その結果、学長は辞任し、ベイカーはジャーナリズム界で最も権威ある賞の一つであるジョージ・ポルク賞の史上最年少受賞者となりました。さらに、彼の物語はワーナー・ブラザーズと著名なプロデューサーであるエイミー・パスカルによって映画化権が獲得されるなど、大きな注目を集めています。

新刊で暴かれるシリコンバレーの裏側

ベイカーの名を不動のものにするのは、5月19日に出版される彼の新刊『How to Rule the World』でしょう。この本は、ベンチャーキャピタリスト(VC)がいかにスタンフォードの学生を「商品」として扱い、次の「兆ドル」規模の創業者を発掘するために、まだ事業アイデアすらない学部生を、秘密資金、ペーパーカンパニー、ヨットパーティー、そして資金提供の申し出で手懐けているかを詳細に描くものです。

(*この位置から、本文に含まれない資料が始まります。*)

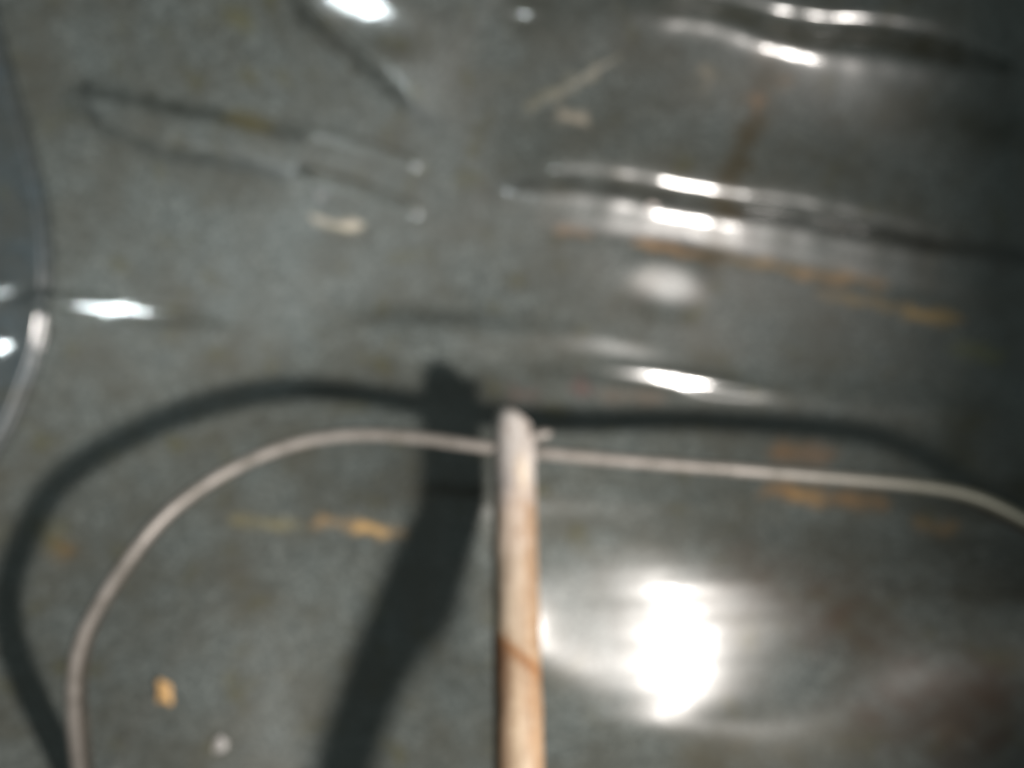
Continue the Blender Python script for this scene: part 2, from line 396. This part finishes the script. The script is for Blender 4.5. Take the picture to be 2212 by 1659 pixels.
# the dark oxidised band that stands on edge under the pale wire
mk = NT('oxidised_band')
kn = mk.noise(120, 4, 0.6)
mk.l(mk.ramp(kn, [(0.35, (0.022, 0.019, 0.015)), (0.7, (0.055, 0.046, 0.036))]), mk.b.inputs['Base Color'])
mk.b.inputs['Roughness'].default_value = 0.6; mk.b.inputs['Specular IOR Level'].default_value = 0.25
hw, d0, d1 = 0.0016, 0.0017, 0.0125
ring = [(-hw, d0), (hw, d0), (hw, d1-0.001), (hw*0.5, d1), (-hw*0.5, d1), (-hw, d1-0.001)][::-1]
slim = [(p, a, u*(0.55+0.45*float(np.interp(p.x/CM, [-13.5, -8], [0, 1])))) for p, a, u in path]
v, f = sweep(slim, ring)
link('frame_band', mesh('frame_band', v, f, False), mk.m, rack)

# thick middle bar: rounded slanting tip, rust and burnt-on brown stains
tipp = at(1108, 884, 30.2); endp = at(1127, 2060, 21.8)
ax = (endp-tipp); L = ax.length; ax.normalize()
bu = Vector((0, 0, 1)); bu = (bu-ax*bu.dot(ax)).normalized(); ba = ax.cross(bu)
if ba.x < 0: ba = -ba
R = 0.0080
prof = [(0.0, 0.02), (0.0003, 0.30), (0.0010, 0.55), (0.0022, 0.76), (0.0040, 0.88), (0.0065, 0.94), (0.010, 0.97), (0.0135, 1.0)]
tt = 0.018
while tt < L: prof.append((tt, 1.0)); tt += 0.004
V = []; Fc = []; N = 40; cols = []
for j, (t, r) in enumerate(prof):
    sl = 0.62*math.exp(-t/0.008)
    for k in range(N):
        q = 2*math.pi*k/N; lx = R*r*math.cos(q); lu = R*r*math.sin(q)
        wob = 1+0.012*math.sin(3*q+t*180)+0.010*math.sin(t*420+q)
        bulge = 0.0008*math.exp(-((t-0.0155)/0.006)**2)*max(0, math.cos(q))
        P = tipp+ax*(t+sl*(lx+R*0.45*r))+ba*(lx*wob+bulge)+bu*(lu*wob)
        V.append(world(P)); cols.append((t*100, lx/R, lu/R))
for j in range(len(prof)-1):
    for k in range(N): Fc.append((j*N+k, (j+1)*N+k, (j+1)*N+(k+1) % N, j*N+(k+1) % N))
Fc.append(tuple(range(N))); Fc.append(tuple((len(prof)-1)*N+k for k in range(N))[::-1])
me = mesh('middle_bar', V, Fc)
uvn = me.attributes.new('along', 'FLOAT_VECTOR', 'POINT')
uvn.data.foreach_set('vector', np.array(cols, np.float32).ravel())
mb = NT('rusty_bar')
at_ = mb.n('ShaderNodeAttribute', attribute_name='along'); sx = mb.n('ShaderNodeSeparateXYZ'); mb.l(at_.outputs['Vector'], sx.inputs[0])
def math_(e, op, a, b=None, c=None):
    nd = e.n('ShaderNodeMath', operation=op)
    for i, v_ in enumerate((a, b, c)):
        if v_ is None: continue
        if hasattr(v_, 'default_value'): e.l(v_, nd.inputs[i])
        else: nd.inputs[i].default_value = v_
    return nd.outputs[0]
T_, X_ = sx.outputs[0], sx.outputs[1]
nz = mb.noise(160, 3, 0.6)
wv = math_(mb, 'MULTIPLY_ADD', math_(mb, 'SUBTRACT', nz, 0.5), 2.2, T_)
tn = math_(mb, 'DIVIDE', wv, 18.0)
col = mb.ramp(tn, [(0.0, (0.47, 0.445, 0.425)), (0.10, (0.37, 0.35, 0.335)), (0.18, (0.31, 0.29, 0.28)), (0.24, (0.34, 0.285, 0.24)), (0.36, (0.28, 0.23, 0.18)), (0.52, (0.25, 0.20, 0.145)), (0.85, (0.30, 0.25, 0.18))])
# warm rust down the right flank from just under the joint
rt = mb.ramp(math_(mb, 'ADD', math_(mb, 'MULTIPLY', X_, 0.9), math_(mb, 'MULTIPLY', math_(mb, 'SUBTRACT', nz, 0.5), 0.9)), [(0.15, (0, 0, 0)), (0.60, (0.8, 0.8, 0.8))])
rt = mb.mix(mb.ramp(tn, [(0.16, (0, 0, 0)), (0.22, (1, 1, 1))]), (0, 0, 0), rt)
col = mb.mix(rt, col, (0.215, 0.142, 0.085))
# painted cream highlight under the joint
def blob(cx, ct, rx, rt_):
    a = math_(mb, 'POWER', math_(mb, 'ABSOLUTE', math_(mb, 'DIVIDE', math_(mb, 'SUBTRACT', X_, cx), rx)), 2)
    b = math_(mb, 'POWER', math_(mb, 'ABSOLUTE', math_(mb, 'DIVIDE', math_(mb, 'SUBTRACT', T_, ct), rt_)), 2)
    return math_(mb, 'POWER', 2.718, math_(mb, 'MULTIPLY', math_(mb, 'ADD', a, b), -1))
col = mb.mix(blob(0.38, 2.9, 0.35, 0.7), col, (0.46, 0.40, 0.33))
# burnt edge: a slanting line, darkest on the left flank
TB = 9.3
tl = math_(mb, 'SUBTRACT', T_, math_(mb, 'MULTIPLY_ADD', X_, 0.65, TB))
line = mb.ramp(math_(mb, 'ADD', math_(mb, 'DIVIDE', tl, 6.0), 0.5), [(0.44, (0, 0, 0)), (0.49, (0.95, 0.95, 0.95)), (0.57, (0.25, 0.25, 0.25)), (0.9, (0.10, 0.10, 0.10))])
col = mb.mix(line, col, (0.15, 0.068, 0.024))
lf = mb.ramp(X_, [(0.0, (0, 0, 0))]); 
left = mb.ramp(math_(mb, 'MULTIPLY_ADD', X_, -0.5, 0.5), [(0.58, (0, 0, 0)), (0.76, (1, 1, 1))])
leftT = mb.ramp(math_(mb, 'ADD', math_(mb, 'DIVIDE', tl, 10.0), 0.4), [(0.38, (0, 0, 0)), (0.42, (0.95, 0.95, 0.95)), (0.60, (0.6, 0.6, 0.6)), (1.0, (0.5, 0.5, 0.5))])
col = mb.mix(mb.mix(1.0, left, leftT, 'MULTIPLY'), col, (0.105, 0.052, 0.026))
# lengthwise streaks and mottling
cv = mb.n('ShaderNodeCombineXYZ'); mb.l(math_(mb, 'MULTIPLY', T_, 0.35), cv.inputs[0]); mb.l(math_(mb, 'MULTIPLY', X_, 2.6), cv.inputs[1]); mb.l(sx.outputs[2], cv.inputs[2])
stk = mb.noise(1.6, 4, 0.65, cv.outputs[0])
col = mb.mix(mb.ramp(stk, [(0.40, (0.5, 0.5, 0.5)), (0.56, (0, 0, 0))]), col, mb.mix(1.0, col, (0.52, 0.44, 0.38), 'MULTIPLY'))
col = mb.mix(mb.ramp(mb.noise(330, 3, 0.6), [(0.52, (0, 0, 0)), (0.70, (0.6, 0.6, 0.6))]), col, mb.mix(1.0, col, (0.66, 0.56, 0.50), 'MULTIPLY'))
mb.l(col, mb.b.inputs['Base Color'])
mb.b.inputs['Roughness'].default_value = 0.42; mb.b.inputs['Specular IOR Level'].default_value = 0.35
mb.l(mb.bump(mb.noise(420, 3, 0.6), 0.2, 0.0006), mb.b.inputs['Normal'])
bar = link('middle_bar', me, mb.m, rack)
bar['label'] = 'thick bar with a pale rounded tip and brown burnt stains'

# stub of wire that pokes out of the joint
s0 = at(1128, 948, 29.3); s1 = at(1192, 936, 29.2)
sp = []
for k in range(9):
    t = k/8; p = s0.lerp(s1, t)+Vector((0, 0.0004*math.sin(t*3.1), 0))
    sp.append((p, Vector((0, 1, 0)), Vector((0, 0, 1)), 0.0023*(1.15-0.30*t)*(1 if k < 7 else (0.85 if k == 7 else 0.4))))
V = []; Fc = []; N = 14
for p, a, b, r in sp:
    for k in range(N):
        q = 2*math.pi*k/N; V.append(world(p+a*r*math.cos(q)+b*r*math.sin(q)))
for j in range(8):
    for k in range(N): Fc.append((j*N+k, j*N+(k+1) % N, (j+1)*N+(k+1) % N, (j+1)*N+k))
Fc.append(tuple(range(N))[::-1]); Fc.append(tuple(8*N+k for k in range(N)))
me = mesh('wire_stub', V, Fc); o = link('wire_stub', me, mw.m, bar); o.matrix_parent_inverse = bar.matrix_parent_inverse.inverted() @ Matrix.Identity(4) if False else Matrix.Identity(4)

# ------------------------------------------------------------------ crumbs lying on the enamel, one blob standing in for a glint
def crumb(name, x, y, sx_, sy_, h, colr, label, cat, seed):
    e = NT(name+'_crust'); nn = e.noise(500, 3, 0.6)
    e.l(e.ramp(nn, [(0.3, tuple(c*0.6 for c in colr)), (0.65, colr)]), e.b.inputs['Base Color']); e.b.inputs['Roughness'].default_value = 0.7
    z = float(depth(np.array([x]), np.array([y]))[0])
    p = at(x, y, z-0.02); rnd = random.Random(seed)
    bm = bmesh.new(); bmesh.ops.create_icosphere(bm, subdivisions=3, radius=1)
    ph = [rnd.uniform(0, 6) for _ in range(6)]
    for v_ in bm.verts:
        c = v_.co; k = 1+0.20*math.sin(3*c.x+ph[0]+2*c.y)+0.16*math.sin(4*c.y+ph[1]+3*c.z)+0.10*math.sin(7*c.x+ph[2])
        q = Vector((c.x*sx_*k, c.y*sy_*k, c.z*h*k))*CM
        v_.co = world(p+q)-world(p)
    me_ = bpy.data.meshes.new(name); bm.to_mesh(me_); bm.free()
    me_.polygons.foreach_set('use_smooth', [True]*len(me_.polygons))
    o_ = link(name, me_, e.m); o_.location = world(p); tag(o_, label, cat, 'crumbs on the enamel')
crumb('crumb', 354, 1497, 0.40, 0.46, 0.16, (0.50, 0.31, 0.13), 'orange brown crumb on grey enamel inside the wire loop, lower left', 'crumb', 1)
crumb('crumb', 474, 1609, 0.26, 0.30, 0.14, (0.36, 0.35, 0.34), 'small pale whitish crumb near the thick slanting shadow at the bottom', 'crumb', 2)
crumb('crumb', 1408, 444, 0.24, 0.16, 0.14, (0.75, 0.68, 0.64), 'tiny pale blob standing in for a glint on the enamel under the bright ledge, upper right', 'crumb', 3)  # no real crumb: pale blob added in place of a glint
crumb('crumb', 154, 1440, 0.10, 0.10, 0.10, (0.45, 0.40, 0.32), 'tiny tan speck beside the left bend of the wire', 'crumb', 5)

ベイカーはアクシオスに対し、「私の周りの友人たちが、才能を搾取しようとする人々によって、いかに安易な方法を取り、巨額の富で手厚く扱われているかを目の当たりにしました」と語っています。250人以上の学生、CEO、VC、ノーベル賞受賞者、そして3人のスタンフォード学長へのインタビューに基づき、この本はベイカーが「世界の他の地域に非常に大きな影響力を持つ、奇妙で金まみれのサブカルチャー」と表現するものを暴露することを目的としています。

ジャーナリズムの道を選んだ背景

ジャーナリストの一家に育ったベイカーのキャリア選択は、ある意味で自然なことかもしれません。彼の父はニューヨーク・タイムズ紙のホワイトハウス主任記者ピーター・ベイカー、母はニューヨーカー誌のスーザン・グラッサーという、一流ジャーナリストです。同級生がベンチャーキャピタルからの資金調達や6桁のスタートアップ給与を追い求める中、ベイカーは大学2年を調査報道に費やし、3年生では休学して執筆活動に専念しました。この選択は、伝統的なジャーナリズムプログラムの衰退やメディア企業のリストラが続く現状において、一際目を引く決断と言えるでしょう。

シリコンバレーと報道の未来への示唆

ベイカーの活動は、ジャーナリズムの現状に一石を投じ、説明責任を追求する報道への関心が再び高まる可能性を示唆しています。彼の本は、多くの大学生の注目を集めるだけでなく、シリコンバレーにも大きな波紋を広げることは間違いありません。これは、IT業界の中心地における「金まみれ」の文化と、それに対する若い世代の挑戦という、現代社会の重要な側面を浮き彫りにするものです。